The San Antonio City Council recently approved $100,000 towards the city’s Reproductive Justice Fund (“the fund”) in a 6-5 split vote. The funds will be allocated toward “downstream services,” which includes travel expenses for women seeking legal abortions.
Friday’s lawsuit claims that the city appropriated money to its Reproductive Justice Fund specifically to pay for travel for out-of-state abortions. The suit points to a section of the state constitution known as the “gift clause.” The Texas Supreme Court has interpreted this clause to mean that state funds can only be transferred to private entities for expenditures that benefit the public and serve a legitimate public interest. The lawsuit requests a temporary injunction to block the funding allocation.
Supporters of the fund argue that its services will help the residents of San Antonio. After voting to approve the funding allocation, councilmember and mayoral candidate Melissa Cabello Havrda said, “I got one job up here, and it’s to protect the people that I represent.” Ariana Rodriguez, the youth advocacy and community engagement manager for the group Jane’s Due Process, says of the money: “It is going to allow people to get the health care that they need and want, regardless if that’s abortion care, Plan B, STI testing… There’s so many things that this is going to help fund.”

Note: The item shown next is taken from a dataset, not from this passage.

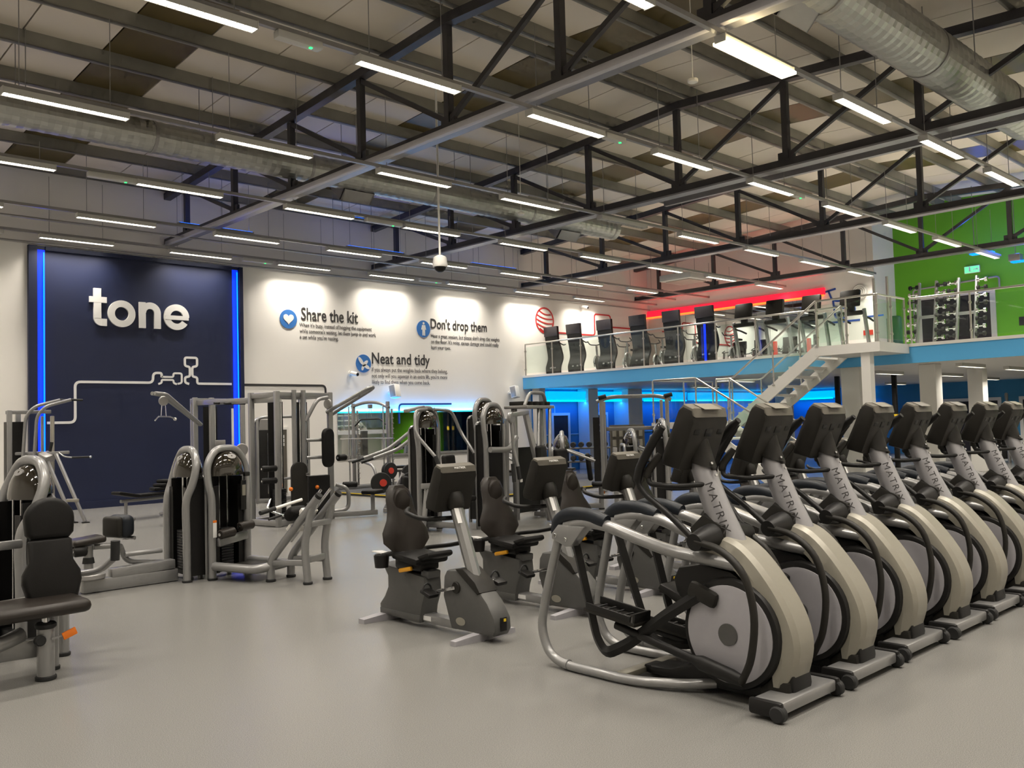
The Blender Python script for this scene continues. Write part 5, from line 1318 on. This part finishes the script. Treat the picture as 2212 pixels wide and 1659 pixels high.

Paxton accused San Antonio of defying Texas law by using taxpayer dollars to fund “abortion tourism.” Paxton elaborated:
Beyond being an egregious misuse of public funds, it’s an attack on the pro-life values of our state. I will not stand by while rogue cities use tax dollars to circumvent state law and take the innocent lives of unborn children.
Following a state law that prohibits almost all abortions that went into effect in 2022, Texas has been aggressively pursuing a strategy of enforcement through litigation. This past December, the state filed a lawsuit against a New York telemedicine doctor for providing abortion drugs to a Texas resident. In March, Paxton announced the arrest of a midwife for performing abortions in the Houston area. This latter action marked the first time that a health care provider in Texas was criminally charged under the state’s new abortion laws.
Paxton is asking the court for a declaration that the defendants are violating the state constitution’s gift clause by spending taxpayer money on support for out-of-state abortions; a temporary and permanent injunction that prohibits the city from spending taxpayer money on support for such out-of-state abortions; and temporary and permanent injunctions prohibiting the city “and any of its officers, agents, servants, employees, attorneys, representatives, or any other persons in active concert or participation with them” from continuing to implement the allocation and expenditure of taxpayer dollars for support for the out-of-state abortions.